Hobo: “Non saranno i tribunali o le sospensioni a farci smettere di lottare per un’università diversa”. E sui lavori al Community Center di via Filippo Re: “In due giorni nessuna parete imbiancata”.

21 Settembre 2017 - 21:41

Contestazione Hobo al Senato Accademico - © Michele LapiniI ragazzi di Hobo erano in Rettorato a protestare contro le alienazioni del patrimonio d’ateneo, al termine del blitz ci fu un contatto con gli agenti di polizia in borghese. Il collettivo, che da subito parlò di aggressione, oggi dà notizia di cinque condanne, fino a 10 mesi per quei fatti di tre anni fa.

Recita il comunicato diffuso su Facebook: “Era il settembre 2014, ma poco sembra essere cambiato nella gestione del dissenso dei vertici universitari. Durante quell’estate l’allora amministrazione Dionigi aveva fatto demolire(!) uno spazio liberato da studenti e studentesse dentro il campus di Filippo Re, mentre annunciava in pompa magna di voler sperperare un po’ di soldi pubblici per creare un campus universitario all’avanguardia negli spazi della Staveco, proseguendo quell’opera di normalizzazione che l’Unibo aveva già iniziato anni prima. Il 9 settembre in tanti eravamo andati sotto le finestre del Senato Accademico per condannare l’incapacità di quell’amministrazione universitaria (poi il progetto Staveco effettivamente affondò insieme al suo ideatore, il rettore Dionigi). Ad aspettarci numerosi agenti della Digos che impedirono il nostro passaggio con calci e pugni. Oggi arriva la notizia del primo grado per quei fatti: 5 condanne dai sei ai dieci mesi e 3 assoluzioni”.

Prosegue il testo: “Settembre 2017, come dicevamo poco sembra essere cambiato: nel campus di Filippo Re il Rettore Ubertini chiude spazi liberati da studenti e studentesse, sperpera soldi pubblici per progetti mai iniziati (l’ultimo è il “laboratorio inclusività” proprio a Filippo Re), mentre nelle stanze del Senato Accademico sospende studenti con la totale complicità della casta accademica. Il tutto protetto ancora una volta da agenti della Digos in borghese o celerini dentro gli spazi universitari. Oggi come ieri noi continuiamo a camminare lungo la nostra strada, senza paura, con la massima tranquillità, sicuri di essere nel giusto. Non saranno le condanne dei tribunali o le sospensioni dei senati universitari a farci smettere di lottare per un’università diversa”.
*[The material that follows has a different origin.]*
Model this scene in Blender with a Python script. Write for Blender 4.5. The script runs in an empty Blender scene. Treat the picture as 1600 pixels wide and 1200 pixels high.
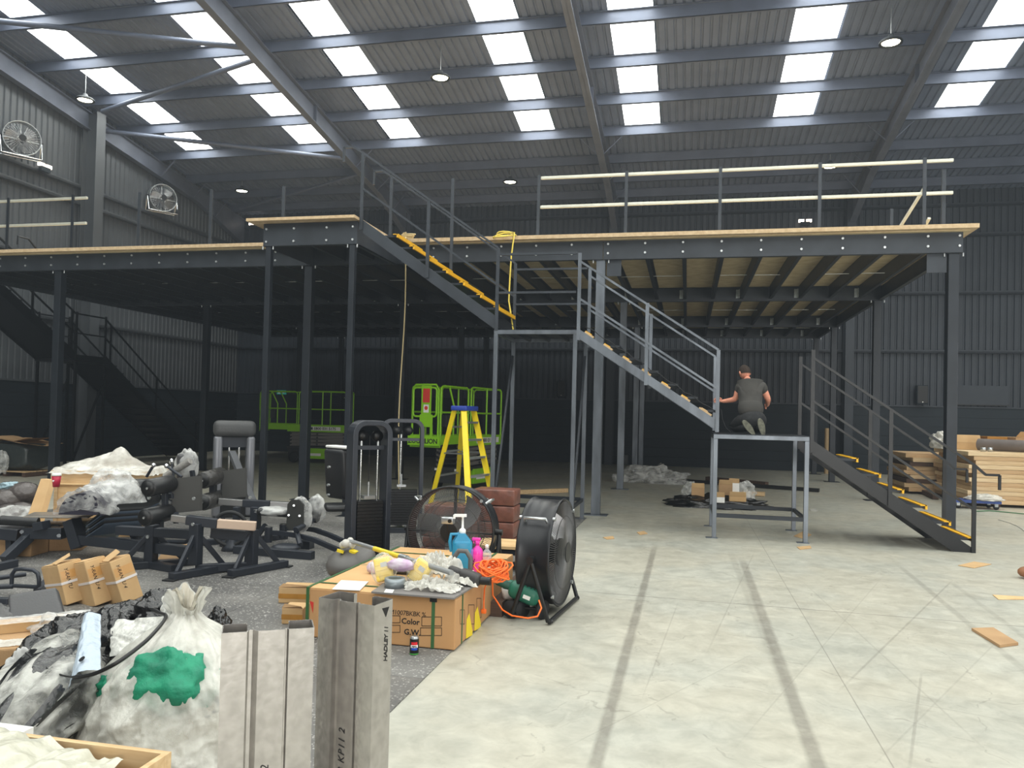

Hobo, sempre sui social network, torna a intervenire anche sul Community Center di via Filippo Re, cantierizzato proprio all’indomani della riapertura: “Aggiornamento sullo stato di avanzamento dei lavori: in 2 giorni nessuna parete è stata ancora imbiancata, neanche una scatola di vernice consumata. Esultano Commissione Europea, Governo e Università, tutto procede alla perfezione: anche questa volta i soldi pubblici (non) sono al sicuro, i tempi si allungano e gli spazi per studenti e studentesse ridotti. È il principio cardine del lavoro pubblico à l’italienne, come la lotta No Tav ha dimostrato, ovvero tante parole per favorire la speculazione, territori sventrati e spazi chiusi – alla faccia dell’inclusività. Ma rettore e prorettrice non dormiranno sonni tranquilli. Il Community Center è nato per le necessità e i bisogni di tutte e tutti, non morirà così facilmente.”.